• YOUR OBJECTIVE: Start at the line containing "Recreate this scene", stop at the line containing "scene.camera = cam", and please reproduce every line in between, both ends included, without pictures.

── INPUT

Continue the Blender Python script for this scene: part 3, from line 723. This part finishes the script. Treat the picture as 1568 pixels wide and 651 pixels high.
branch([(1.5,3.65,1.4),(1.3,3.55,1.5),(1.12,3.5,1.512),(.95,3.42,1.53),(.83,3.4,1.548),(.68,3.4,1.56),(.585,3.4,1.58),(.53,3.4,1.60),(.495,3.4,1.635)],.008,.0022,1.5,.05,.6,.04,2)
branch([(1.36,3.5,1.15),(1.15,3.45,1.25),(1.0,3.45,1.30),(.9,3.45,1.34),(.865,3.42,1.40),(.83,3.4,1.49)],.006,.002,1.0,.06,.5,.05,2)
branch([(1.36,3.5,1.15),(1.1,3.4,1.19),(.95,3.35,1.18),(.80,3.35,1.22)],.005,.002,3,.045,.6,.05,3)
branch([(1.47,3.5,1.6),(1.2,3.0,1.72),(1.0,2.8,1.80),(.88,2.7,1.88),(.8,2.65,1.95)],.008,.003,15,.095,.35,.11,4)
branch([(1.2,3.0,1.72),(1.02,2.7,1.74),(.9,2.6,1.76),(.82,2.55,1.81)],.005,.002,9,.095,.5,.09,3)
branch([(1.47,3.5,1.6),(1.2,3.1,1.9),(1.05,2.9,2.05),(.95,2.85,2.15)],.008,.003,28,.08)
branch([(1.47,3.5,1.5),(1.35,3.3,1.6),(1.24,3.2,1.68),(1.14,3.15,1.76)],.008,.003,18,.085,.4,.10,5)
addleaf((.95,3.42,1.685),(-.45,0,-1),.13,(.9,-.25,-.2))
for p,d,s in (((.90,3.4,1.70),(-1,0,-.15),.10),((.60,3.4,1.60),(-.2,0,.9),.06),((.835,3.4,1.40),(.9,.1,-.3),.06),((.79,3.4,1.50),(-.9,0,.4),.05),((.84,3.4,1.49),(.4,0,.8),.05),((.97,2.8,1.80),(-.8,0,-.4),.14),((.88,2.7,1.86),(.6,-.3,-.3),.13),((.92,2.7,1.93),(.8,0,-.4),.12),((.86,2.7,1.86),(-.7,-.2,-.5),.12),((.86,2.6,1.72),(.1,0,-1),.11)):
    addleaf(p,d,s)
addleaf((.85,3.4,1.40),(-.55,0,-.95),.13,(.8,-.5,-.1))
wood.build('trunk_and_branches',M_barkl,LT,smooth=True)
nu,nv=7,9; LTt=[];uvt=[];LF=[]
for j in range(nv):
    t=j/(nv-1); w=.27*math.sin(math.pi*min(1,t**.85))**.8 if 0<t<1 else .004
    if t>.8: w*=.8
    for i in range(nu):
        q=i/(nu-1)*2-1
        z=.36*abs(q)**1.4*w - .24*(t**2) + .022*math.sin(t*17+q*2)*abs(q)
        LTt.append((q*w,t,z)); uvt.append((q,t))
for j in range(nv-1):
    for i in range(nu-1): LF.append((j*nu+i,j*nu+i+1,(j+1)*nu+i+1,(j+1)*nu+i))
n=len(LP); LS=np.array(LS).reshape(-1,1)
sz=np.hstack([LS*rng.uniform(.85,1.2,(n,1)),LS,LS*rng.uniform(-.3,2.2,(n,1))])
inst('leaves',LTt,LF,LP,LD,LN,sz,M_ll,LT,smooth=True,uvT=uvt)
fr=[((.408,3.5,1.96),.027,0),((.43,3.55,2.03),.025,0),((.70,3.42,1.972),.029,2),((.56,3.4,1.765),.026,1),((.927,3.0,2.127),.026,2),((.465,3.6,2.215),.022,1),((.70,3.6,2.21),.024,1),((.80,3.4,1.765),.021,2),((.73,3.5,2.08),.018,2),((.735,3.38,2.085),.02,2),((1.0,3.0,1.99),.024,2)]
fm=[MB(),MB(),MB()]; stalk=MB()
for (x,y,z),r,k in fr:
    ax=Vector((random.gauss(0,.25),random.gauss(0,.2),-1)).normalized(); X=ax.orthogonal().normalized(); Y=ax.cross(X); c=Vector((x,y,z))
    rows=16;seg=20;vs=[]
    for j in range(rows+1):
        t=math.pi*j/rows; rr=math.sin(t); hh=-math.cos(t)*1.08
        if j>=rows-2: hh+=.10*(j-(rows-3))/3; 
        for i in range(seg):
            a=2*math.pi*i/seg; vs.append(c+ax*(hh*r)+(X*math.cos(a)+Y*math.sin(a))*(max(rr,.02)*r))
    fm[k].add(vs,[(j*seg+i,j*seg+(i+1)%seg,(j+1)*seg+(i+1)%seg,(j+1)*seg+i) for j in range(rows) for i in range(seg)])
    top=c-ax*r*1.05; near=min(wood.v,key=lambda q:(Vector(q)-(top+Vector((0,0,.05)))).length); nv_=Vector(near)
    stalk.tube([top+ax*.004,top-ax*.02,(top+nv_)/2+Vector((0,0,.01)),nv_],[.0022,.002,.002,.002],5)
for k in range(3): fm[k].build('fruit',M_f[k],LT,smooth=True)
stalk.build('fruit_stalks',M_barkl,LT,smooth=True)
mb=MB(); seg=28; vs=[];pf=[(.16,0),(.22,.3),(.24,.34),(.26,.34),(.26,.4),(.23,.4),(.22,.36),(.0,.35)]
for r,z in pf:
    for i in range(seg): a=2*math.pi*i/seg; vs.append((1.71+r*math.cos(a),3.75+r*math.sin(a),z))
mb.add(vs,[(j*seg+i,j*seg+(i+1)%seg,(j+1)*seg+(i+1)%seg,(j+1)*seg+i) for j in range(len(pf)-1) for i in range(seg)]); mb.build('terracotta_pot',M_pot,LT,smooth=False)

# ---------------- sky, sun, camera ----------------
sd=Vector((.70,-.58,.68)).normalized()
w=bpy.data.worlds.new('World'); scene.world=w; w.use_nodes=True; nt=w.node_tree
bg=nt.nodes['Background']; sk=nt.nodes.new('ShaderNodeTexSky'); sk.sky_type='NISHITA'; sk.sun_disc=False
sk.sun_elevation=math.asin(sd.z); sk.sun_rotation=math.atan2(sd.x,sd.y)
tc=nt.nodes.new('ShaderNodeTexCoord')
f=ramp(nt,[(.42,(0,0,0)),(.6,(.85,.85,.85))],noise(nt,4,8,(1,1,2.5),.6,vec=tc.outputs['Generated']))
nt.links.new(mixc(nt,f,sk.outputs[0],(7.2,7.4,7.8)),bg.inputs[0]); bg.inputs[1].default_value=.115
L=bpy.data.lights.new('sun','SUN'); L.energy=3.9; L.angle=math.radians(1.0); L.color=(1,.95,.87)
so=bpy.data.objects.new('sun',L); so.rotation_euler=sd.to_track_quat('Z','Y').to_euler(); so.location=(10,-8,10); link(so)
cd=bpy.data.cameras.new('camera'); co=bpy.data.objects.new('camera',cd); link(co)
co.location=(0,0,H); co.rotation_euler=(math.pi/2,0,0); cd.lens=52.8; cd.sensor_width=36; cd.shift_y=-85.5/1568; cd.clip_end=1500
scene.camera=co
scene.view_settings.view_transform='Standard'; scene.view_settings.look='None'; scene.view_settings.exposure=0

────
── INPUT

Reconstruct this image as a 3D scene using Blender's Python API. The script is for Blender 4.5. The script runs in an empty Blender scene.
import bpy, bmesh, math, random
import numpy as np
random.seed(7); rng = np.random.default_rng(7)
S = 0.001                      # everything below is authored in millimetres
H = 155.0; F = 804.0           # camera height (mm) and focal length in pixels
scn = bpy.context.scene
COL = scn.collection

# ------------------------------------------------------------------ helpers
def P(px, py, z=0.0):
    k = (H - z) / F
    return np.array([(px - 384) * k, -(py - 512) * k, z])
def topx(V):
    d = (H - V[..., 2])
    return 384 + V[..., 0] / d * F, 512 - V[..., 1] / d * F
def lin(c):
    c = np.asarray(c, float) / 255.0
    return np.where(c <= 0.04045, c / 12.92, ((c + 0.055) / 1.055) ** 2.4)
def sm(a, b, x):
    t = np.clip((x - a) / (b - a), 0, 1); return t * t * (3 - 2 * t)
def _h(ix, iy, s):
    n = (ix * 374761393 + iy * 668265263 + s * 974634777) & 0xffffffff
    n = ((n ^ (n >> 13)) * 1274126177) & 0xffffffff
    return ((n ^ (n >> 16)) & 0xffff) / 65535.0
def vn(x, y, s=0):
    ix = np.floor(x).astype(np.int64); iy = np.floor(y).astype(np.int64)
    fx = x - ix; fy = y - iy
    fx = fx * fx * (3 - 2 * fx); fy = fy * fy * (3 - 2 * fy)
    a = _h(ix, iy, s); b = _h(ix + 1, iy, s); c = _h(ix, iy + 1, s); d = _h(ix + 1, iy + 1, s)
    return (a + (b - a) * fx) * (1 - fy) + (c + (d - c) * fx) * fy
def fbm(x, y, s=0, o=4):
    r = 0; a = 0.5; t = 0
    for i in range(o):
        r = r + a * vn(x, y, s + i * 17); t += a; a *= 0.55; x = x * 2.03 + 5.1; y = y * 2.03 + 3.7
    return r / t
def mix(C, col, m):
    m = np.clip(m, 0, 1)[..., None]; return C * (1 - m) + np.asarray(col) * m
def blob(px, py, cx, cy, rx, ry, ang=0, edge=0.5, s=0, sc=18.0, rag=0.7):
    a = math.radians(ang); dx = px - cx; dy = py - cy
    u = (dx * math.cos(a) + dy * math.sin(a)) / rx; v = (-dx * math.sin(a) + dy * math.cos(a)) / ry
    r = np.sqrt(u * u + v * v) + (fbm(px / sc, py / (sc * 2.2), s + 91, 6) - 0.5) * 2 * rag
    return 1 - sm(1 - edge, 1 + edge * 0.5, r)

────
── INPUT

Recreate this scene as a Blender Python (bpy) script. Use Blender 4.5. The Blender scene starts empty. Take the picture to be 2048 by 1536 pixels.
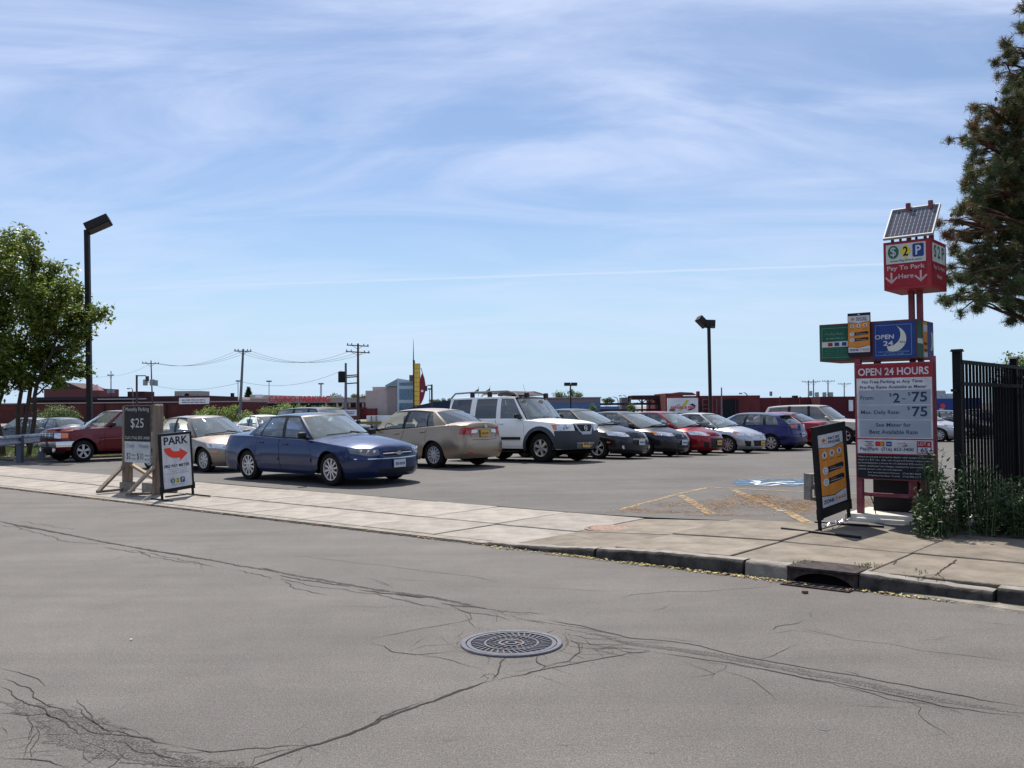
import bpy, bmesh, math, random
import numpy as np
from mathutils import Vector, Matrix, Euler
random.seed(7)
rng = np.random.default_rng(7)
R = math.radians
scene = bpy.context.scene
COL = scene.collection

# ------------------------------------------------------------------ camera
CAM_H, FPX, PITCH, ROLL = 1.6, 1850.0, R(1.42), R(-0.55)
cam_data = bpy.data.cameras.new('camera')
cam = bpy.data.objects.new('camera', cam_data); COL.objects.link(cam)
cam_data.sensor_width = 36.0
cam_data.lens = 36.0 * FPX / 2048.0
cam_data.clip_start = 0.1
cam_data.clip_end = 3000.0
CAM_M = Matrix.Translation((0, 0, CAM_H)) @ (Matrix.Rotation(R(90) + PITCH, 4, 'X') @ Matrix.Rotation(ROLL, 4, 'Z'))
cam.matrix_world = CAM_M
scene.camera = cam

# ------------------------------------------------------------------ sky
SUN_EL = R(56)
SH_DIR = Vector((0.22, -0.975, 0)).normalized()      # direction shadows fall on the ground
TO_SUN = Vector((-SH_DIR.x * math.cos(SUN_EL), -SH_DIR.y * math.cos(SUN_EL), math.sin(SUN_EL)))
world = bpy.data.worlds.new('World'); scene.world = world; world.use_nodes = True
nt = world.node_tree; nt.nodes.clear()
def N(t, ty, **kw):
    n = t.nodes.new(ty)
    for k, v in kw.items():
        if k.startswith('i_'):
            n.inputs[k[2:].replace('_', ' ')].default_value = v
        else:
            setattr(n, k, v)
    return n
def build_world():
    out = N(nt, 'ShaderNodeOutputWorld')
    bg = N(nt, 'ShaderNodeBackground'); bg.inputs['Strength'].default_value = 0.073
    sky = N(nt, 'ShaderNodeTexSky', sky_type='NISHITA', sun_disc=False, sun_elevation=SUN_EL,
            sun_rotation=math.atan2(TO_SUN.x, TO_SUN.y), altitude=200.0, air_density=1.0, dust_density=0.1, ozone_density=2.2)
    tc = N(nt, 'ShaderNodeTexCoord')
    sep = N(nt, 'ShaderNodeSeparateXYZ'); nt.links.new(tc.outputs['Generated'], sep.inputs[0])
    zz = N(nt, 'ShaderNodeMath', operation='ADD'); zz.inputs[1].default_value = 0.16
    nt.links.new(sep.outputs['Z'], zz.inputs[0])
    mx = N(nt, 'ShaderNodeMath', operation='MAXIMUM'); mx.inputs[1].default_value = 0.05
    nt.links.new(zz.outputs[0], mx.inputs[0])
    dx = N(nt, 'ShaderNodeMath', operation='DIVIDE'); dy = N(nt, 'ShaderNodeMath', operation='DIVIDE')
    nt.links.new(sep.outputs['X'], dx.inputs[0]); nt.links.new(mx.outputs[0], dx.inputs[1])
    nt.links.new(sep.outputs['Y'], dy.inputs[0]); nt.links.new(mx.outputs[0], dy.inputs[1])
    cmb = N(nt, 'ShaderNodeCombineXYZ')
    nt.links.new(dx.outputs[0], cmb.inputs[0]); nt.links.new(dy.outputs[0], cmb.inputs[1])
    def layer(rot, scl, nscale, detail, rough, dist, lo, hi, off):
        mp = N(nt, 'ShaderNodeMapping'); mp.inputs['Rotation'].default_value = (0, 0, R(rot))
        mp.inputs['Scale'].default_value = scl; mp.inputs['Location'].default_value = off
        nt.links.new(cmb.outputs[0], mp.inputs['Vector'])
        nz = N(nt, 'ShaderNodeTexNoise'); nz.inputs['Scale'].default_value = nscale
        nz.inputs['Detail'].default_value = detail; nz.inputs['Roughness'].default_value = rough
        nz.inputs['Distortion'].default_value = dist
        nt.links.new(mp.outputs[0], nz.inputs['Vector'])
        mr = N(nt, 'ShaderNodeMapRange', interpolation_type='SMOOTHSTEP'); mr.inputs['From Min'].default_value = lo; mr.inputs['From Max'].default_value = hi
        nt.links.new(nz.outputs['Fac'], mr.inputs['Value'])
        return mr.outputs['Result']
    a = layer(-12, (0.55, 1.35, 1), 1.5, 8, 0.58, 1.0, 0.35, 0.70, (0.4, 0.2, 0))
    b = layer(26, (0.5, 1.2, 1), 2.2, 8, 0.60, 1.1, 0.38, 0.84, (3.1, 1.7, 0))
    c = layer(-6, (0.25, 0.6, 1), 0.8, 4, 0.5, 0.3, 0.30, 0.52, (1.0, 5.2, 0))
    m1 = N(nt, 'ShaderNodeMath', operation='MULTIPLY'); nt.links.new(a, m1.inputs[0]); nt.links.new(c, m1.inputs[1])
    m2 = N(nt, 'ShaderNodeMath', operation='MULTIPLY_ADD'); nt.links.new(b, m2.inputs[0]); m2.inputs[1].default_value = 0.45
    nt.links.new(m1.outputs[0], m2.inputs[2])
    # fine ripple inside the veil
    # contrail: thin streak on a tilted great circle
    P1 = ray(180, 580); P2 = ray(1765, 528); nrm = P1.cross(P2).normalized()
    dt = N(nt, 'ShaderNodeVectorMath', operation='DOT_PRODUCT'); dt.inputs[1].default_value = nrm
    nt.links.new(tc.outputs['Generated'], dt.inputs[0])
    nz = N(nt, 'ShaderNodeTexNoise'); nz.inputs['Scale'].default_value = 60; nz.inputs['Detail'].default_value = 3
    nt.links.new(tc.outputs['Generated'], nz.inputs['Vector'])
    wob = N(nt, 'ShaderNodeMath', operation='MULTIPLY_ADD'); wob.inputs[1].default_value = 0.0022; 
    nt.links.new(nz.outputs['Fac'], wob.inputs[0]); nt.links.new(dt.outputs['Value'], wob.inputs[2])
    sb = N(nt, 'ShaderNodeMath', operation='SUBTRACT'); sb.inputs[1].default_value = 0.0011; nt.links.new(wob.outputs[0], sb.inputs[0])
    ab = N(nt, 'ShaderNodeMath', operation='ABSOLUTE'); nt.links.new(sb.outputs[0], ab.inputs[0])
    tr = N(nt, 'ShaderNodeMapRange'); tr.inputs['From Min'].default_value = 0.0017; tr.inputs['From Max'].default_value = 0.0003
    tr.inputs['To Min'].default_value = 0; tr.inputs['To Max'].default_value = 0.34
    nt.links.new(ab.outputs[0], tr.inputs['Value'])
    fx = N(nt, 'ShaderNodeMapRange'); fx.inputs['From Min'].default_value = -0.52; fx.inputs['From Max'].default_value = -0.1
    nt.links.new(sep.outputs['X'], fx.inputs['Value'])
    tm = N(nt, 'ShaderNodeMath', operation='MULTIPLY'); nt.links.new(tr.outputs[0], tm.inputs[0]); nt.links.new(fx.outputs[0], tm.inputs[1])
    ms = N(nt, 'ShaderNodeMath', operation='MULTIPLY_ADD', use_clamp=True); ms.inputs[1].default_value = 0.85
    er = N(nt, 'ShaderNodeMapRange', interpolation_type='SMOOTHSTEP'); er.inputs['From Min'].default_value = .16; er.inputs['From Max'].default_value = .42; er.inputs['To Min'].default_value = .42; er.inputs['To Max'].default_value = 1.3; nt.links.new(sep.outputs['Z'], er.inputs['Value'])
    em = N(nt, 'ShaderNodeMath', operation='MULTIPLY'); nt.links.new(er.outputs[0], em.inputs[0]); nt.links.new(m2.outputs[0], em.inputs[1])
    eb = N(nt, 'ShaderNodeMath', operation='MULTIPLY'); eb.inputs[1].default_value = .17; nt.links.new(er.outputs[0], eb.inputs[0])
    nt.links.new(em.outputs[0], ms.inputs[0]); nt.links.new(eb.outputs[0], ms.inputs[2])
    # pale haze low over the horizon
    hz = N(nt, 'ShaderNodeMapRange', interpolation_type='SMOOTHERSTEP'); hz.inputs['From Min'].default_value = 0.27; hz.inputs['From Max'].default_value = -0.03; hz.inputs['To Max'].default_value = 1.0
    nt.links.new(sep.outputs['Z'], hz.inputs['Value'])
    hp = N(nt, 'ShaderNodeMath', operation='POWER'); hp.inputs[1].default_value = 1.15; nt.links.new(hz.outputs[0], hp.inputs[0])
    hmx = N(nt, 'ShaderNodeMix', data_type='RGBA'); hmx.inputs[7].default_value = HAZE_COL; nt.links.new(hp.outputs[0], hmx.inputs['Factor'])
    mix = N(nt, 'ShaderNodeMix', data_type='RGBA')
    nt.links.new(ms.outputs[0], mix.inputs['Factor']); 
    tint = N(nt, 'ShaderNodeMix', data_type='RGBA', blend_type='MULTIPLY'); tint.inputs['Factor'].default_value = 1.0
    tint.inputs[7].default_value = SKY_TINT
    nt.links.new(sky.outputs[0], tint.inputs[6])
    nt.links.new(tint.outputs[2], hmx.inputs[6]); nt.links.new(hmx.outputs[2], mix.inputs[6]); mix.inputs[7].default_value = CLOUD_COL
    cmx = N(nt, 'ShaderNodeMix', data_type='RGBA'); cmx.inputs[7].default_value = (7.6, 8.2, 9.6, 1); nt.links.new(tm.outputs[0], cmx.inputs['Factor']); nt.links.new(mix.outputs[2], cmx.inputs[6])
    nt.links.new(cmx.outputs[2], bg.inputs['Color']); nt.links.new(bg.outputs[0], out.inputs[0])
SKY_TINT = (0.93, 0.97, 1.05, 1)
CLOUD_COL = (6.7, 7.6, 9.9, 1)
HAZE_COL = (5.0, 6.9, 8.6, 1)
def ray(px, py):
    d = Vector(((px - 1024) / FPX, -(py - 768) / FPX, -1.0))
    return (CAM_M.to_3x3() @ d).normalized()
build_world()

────

• CORRECT OUTPUT:
Recreate this scene as a Blender Python (bpy) script. Use Blender 4.5. The Blender scene starts empty. Take the picture to be 2048 by 1536 pixels.
import bpy, bmesh, math, random
import numpy as np
from mathutils import Vector, Matrix, Euler
random.seed(7)
rng = np.random.default_rng(7)
R = math.radians
scene = bpy.context.scene
COL = scene.collection

# ------------------------------------------------------------------ camera
CAM_H, FPX, PITCH, ROLL = 1.6, 1850.0, R(1.42), R(-0.55)
cam_data = bpy.data.cameras.new('camera')
cam = bpy.data.objects.new('camera', cam_data); COL.objects.link(cam)
cam_data.sensor_width = 36.0
cam_data.lens = 36.0 * FPX / 2048.0
cam_data.clip_start = 0.1
cam_data.clip_end = 3000.0
CAM_M = Matrix.Translation((0, 0, CAM_H)) @ (Matrix.Rotation(R(90) + PITCH, 4, 'X') @ Matrix.Rotation(ROLL, 4, 'Z'))
cam.matrix_world = CAM_M
scene.camera = cam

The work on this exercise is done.